Brighter reviews for Advanced Energy

Advanced Energy Industries is attracting the attention of investors as it presses ahead with a restructuring expected to run through 2014.

The Fort Collins-based solar inverter and thin-films company’s stock recently hit a 52-week high of $16.45 despite lower earnings of $20.6 million in 2012 vs. $36.3 million in 2011.

But that didn’t stop Citigroup from initiating coverage of AE with a recommendation that investors buy the stock.

Increased interest in the company comes in the second year of a three-year restructuring in which Advanced Energy hopes to save $55 million annually through jobs cuts and outsourcing.

Things have looked up for the company. Among various developments:

• It announced a $50 million, five-year credit agreement with Wells Fargo in October. The credit line can be raised by $25 million for a total of $75 million subject to lender commitments and other conditions.

• It grew in November after acquiring Solvix SA, a privately-held Swiss thin-films company.

Still, why all the fuss about Advanced Energy, especially at a time when solar energy’s fortunes seem dim?

“They’re well on-track with their cost-reduction efforts,” said Rob Young, senior analyst for Wm Smith & Co. in Denver. The research firm owns less than 1 percent of companies that it covers.

“Fifty-five million dollars on an after-tax basis is approaching about $1 per share,” Young said. “So, if they can actually do that, that’s when they start to get some pretty sizable earnings growth.”

Investors also are glad to hear that Advanced Energy expects year-over-year earnings to increase in the $105 million to $115 million range, Young said.

That translates to earnings per share of 14 cents to 18 cents, though analysts believe that’s conservative.

A report by Young issued after Advanced Energy announced its quarterly earnings this month forecasts 2013 revenue of $507 million, or earnings per share of $1.05 in 2013. It expects 2014 revenue of $583 million and earnings per share of $1.40.

Young has set a one-year price target of $21 per share; Wm Smith & Co. previously estimated that target price at $16 per share.

How to explain the big swing? Here’s why: The analyst expects the company’s thin-films revenue to grow 4.2 percent to $245 million this year. Its solar inverter segment is expected to grow almost 21 percent to $262 million.

In 2014, its thin-films growth will reach almost 10 percent, while its solar segment will see growth similar to this year.

Young explained that despite challenges in the thin-films industry, increased activity and technological advances in the solar market should propel 20-percent growth in Advanced Energy’s solar division. The company’s revenue is split between its thin films and solar divisions.

Advanced Energy’s biggest challenge will be holding costs down, though its management team has done well at that so far, Young said.

Another reason for investors’ confidence is that the company has communicated clearly its strategy since Garry Rogerson joined as CEO in August 2011, said David Kaiser, research analyst for Robotti & Co.

New York City-based Robotti owns 1.2 percent of Advanced Energy.

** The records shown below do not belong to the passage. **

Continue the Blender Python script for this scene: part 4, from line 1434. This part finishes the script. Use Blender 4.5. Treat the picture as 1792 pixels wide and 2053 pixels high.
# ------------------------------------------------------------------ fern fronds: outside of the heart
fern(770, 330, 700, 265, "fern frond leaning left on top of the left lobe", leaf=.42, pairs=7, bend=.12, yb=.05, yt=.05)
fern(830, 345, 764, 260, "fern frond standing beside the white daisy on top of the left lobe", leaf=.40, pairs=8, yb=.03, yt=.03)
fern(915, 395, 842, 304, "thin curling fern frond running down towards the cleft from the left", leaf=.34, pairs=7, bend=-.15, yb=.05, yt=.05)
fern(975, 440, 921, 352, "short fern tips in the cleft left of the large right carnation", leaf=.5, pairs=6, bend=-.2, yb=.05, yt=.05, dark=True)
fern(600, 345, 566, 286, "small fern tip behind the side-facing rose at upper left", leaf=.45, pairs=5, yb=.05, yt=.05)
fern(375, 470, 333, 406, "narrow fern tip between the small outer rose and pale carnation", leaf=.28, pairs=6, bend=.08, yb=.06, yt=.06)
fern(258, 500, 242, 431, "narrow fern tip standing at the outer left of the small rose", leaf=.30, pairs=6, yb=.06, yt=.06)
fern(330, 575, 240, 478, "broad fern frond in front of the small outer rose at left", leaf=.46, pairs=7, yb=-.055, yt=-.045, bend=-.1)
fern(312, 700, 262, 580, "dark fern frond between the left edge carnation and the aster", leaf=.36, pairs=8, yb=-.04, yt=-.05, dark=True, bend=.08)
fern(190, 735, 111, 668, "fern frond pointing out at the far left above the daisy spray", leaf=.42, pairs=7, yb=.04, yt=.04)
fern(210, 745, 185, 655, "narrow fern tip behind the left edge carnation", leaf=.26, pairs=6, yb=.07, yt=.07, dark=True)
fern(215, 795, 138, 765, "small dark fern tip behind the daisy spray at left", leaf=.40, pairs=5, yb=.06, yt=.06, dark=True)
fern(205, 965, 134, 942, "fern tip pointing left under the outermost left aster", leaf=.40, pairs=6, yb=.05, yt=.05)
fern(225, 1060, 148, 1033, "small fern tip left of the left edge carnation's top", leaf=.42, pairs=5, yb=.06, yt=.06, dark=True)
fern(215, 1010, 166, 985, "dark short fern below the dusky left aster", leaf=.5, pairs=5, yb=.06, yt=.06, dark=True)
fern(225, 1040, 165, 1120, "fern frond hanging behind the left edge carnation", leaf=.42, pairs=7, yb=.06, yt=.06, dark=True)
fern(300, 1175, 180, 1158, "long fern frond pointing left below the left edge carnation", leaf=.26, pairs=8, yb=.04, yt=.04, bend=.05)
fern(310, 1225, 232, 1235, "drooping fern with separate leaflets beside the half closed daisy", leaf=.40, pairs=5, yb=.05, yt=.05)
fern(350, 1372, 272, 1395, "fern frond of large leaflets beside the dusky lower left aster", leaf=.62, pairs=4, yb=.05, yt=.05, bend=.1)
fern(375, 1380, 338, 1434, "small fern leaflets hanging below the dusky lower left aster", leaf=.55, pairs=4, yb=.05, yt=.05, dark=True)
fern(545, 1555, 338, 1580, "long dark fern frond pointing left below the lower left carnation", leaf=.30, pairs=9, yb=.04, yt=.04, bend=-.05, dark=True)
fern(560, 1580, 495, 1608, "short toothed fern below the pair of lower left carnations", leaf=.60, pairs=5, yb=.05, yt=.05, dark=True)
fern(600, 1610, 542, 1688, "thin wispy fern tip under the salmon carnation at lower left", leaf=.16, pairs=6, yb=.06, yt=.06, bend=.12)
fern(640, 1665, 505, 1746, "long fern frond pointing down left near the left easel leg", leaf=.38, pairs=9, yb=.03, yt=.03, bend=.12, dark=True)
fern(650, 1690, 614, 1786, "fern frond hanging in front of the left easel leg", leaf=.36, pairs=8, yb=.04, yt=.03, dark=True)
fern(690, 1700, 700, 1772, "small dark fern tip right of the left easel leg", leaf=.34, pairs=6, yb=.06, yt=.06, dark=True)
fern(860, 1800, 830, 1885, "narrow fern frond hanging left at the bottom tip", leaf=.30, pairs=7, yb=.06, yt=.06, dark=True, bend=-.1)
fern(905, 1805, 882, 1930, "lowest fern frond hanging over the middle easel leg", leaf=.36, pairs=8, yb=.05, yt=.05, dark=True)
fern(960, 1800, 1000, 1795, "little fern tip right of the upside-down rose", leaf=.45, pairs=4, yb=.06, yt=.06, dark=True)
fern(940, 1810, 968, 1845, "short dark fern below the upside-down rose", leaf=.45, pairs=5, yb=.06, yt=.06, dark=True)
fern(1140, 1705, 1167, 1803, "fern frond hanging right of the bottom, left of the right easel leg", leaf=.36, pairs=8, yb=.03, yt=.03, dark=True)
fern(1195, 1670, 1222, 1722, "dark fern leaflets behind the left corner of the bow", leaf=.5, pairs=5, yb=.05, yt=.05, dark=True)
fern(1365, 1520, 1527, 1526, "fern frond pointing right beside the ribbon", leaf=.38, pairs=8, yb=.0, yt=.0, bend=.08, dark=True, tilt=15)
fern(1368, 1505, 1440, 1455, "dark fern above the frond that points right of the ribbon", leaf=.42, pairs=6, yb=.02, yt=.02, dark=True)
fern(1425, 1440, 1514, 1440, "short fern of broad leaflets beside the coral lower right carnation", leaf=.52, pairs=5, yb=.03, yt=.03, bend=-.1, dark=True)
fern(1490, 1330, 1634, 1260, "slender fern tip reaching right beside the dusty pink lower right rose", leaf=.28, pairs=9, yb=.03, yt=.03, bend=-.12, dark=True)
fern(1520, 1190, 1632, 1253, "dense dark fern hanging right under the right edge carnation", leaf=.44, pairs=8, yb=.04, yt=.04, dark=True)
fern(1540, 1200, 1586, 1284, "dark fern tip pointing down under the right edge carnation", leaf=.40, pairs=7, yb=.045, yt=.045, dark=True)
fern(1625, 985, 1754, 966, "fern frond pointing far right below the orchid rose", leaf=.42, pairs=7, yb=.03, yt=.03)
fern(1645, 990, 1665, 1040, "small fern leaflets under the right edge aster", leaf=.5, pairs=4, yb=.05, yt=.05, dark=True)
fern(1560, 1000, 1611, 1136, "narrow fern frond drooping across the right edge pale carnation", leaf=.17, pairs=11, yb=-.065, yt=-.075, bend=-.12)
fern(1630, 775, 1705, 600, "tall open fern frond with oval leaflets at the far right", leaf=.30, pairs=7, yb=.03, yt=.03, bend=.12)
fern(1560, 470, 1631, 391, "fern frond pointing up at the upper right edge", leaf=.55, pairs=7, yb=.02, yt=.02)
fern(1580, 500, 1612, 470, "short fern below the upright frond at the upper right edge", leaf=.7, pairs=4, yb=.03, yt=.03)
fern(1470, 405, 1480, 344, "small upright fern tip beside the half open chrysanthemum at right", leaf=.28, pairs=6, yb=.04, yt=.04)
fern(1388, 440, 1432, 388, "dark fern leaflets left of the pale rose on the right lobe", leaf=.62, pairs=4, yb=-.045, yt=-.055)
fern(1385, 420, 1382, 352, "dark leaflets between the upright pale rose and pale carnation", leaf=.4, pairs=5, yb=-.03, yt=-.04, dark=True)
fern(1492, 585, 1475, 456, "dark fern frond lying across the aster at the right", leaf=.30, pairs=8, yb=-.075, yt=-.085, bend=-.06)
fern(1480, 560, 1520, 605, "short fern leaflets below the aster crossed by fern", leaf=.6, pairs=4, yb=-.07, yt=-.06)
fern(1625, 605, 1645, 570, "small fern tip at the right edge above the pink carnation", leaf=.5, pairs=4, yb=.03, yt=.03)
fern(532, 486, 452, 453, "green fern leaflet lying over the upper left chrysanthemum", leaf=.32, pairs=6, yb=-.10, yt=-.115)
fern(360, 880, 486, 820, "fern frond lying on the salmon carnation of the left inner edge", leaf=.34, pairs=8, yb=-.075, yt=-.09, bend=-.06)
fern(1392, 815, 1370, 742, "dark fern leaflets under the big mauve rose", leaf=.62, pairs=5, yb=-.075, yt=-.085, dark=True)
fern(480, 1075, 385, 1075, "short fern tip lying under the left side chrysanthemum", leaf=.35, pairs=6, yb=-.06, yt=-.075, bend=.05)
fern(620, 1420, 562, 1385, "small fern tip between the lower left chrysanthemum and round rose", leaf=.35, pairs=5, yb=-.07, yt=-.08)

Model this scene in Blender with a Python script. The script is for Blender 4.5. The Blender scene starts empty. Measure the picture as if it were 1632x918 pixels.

“There’s more information for people to get to know what they’re doing on a management level,” Kaiser said. Advanced Energy has “great potential” and “they’re finally communicating that.”

Advanced Energy’s 20 percent average annual growth in its solar business in the next two years appears reasonable, he said. Even if there’s less growth, it should meet its earnings per share target.

The company also has the advantage of $111 million in cash generated during fiscal 2012.

“They have a lot of cash,” Kaiser said. “There’s the possibility to either reach their (earnings per share) goal sooner or very quickly surpass that goal by doing acquisitions, which they seem to be very disciplined about.”

But the same source of growth, solar, also will challenge the company. Dropping panel prices and vanishing tax credits may scare some investors away, though those aren’t necessarily realistic concerns, Kaiser said.

“The company’s so efficient now that the challenges are getting the revenue and getting it more consistently and overcoming some of the inherent challenges in the industry,” he said.